In fact, Love and Theft is filled with songs that are just screaming to be played live. We heard a lot of the new album tonight – seven songs, in fact, from Tweedledee to Sugar Baby. Like the Dead and the zillions of contemporary jambands, Dylan seemed to be using the tunes as springboards for jamming. That explains Honest with Me, which on the album is a lame caricature of “arena-rock.” Tonight in the arena, it rocked the house. Summer Days felt altogether more confident live; the song jumped. Older material – Like a Rolling Stone, for example -- was good, and definitely pleased the nostalgia crowd, but in general it just wasn't as lively. You feel like he wrote these new songs just to have more fun jamming to them at shows.

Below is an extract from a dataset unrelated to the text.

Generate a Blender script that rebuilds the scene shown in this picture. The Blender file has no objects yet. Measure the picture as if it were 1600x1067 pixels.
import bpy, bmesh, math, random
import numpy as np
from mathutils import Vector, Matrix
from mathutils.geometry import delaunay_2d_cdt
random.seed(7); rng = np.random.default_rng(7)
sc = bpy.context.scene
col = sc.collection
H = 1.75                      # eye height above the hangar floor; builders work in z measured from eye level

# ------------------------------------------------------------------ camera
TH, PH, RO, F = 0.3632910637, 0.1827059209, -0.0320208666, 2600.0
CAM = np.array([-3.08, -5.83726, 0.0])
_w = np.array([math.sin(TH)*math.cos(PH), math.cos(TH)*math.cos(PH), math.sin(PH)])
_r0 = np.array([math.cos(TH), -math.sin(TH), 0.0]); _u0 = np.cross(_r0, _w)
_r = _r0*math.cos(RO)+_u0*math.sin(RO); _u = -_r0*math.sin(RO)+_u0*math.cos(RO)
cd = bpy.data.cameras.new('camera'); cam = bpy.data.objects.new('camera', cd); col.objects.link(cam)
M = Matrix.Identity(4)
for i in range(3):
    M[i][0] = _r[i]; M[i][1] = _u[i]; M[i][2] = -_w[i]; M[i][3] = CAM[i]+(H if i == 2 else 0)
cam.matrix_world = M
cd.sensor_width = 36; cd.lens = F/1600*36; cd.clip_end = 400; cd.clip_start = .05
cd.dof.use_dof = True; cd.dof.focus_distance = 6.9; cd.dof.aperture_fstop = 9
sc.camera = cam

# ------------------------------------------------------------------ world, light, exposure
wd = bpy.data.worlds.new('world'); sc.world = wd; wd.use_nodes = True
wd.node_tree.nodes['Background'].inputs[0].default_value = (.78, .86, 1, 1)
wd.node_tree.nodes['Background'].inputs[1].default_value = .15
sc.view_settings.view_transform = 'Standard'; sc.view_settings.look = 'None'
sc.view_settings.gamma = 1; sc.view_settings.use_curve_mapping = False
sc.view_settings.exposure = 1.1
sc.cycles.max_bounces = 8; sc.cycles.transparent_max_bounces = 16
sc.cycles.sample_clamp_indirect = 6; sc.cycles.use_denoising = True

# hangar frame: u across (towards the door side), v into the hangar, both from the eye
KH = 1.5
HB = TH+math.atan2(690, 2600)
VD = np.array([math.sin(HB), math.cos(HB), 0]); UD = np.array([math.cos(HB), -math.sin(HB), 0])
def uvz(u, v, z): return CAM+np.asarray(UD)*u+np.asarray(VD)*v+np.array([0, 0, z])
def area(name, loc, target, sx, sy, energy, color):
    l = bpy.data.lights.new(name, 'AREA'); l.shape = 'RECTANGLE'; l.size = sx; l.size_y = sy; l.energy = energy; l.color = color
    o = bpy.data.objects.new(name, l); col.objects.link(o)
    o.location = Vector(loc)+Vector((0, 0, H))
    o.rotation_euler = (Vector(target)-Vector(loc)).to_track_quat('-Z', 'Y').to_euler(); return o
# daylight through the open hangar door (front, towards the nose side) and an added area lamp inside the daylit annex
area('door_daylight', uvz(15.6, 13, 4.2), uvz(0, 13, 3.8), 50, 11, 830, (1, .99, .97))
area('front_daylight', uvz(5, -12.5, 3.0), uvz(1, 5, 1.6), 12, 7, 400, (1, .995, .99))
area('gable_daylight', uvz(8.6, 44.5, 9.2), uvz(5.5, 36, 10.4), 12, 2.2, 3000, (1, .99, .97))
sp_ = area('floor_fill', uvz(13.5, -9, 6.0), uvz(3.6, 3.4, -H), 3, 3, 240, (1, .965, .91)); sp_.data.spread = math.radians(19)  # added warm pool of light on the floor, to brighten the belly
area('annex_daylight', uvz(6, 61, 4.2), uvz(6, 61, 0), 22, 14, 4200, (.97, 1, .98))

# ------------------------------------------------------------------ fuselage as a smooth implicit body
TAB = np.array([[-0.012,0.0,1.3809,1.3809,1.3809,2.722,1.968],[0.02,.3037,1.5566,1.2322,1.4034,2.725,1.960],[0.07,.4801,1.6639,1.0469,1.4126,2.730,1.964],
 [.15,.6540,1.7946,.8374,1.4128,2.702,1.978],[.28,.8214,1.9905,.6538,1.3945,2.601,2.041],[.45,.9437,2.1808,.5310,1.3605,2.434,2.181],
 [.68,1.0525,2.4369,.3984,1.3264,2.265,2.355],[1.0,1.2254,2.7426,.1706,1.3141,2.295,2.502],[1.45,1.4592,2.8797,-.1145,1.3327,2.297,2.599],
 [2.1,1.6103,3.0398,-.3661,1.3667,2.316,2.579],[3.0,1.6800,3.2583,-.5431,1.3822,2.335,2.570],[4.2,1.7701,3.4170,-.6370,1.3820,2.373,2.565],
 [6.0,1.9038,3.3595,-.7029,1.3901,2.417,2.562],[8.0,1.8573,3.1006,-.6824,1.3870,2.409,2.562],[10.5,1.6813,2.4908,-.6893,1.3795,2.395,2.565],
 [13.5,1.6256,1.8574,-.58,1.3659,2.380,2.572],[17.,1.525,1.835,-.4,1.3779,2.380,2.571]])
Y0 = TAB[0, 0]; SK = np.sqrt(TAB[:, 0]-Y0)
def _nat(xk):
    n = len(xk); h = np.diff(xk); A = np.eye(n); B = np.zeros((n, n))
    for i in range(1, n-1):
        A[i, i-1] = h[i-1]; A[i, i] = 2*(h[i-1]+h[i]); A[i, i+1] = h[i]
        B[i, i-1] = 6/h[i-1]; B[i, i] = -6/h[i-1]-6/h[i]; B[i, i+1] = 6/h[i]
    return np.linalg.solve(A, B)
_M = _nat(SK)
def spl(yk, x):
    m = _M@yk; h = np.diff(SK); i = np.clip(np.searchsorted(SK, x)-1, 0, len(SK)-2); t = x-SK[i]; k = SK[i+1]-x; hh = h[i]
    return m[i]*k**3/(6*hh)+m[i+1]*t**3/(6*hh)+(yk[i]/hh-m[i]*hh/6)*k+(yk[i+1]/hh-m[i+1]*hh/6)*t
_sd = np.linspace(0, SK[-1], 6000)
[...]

Of course, these two strands are really the same strand. The album is about immortality in the music, and the music begs you to bring it to life on stage. Dylan’s charlatan-journeyman look (‘I sure can play, and I can entertain you, but I’m still a con-man too.’) isn’t an abandonment of Dylan’s search for truth. He just found out that the truth is up there on stage, under the lights, in those moments that make all the rest worthwhile.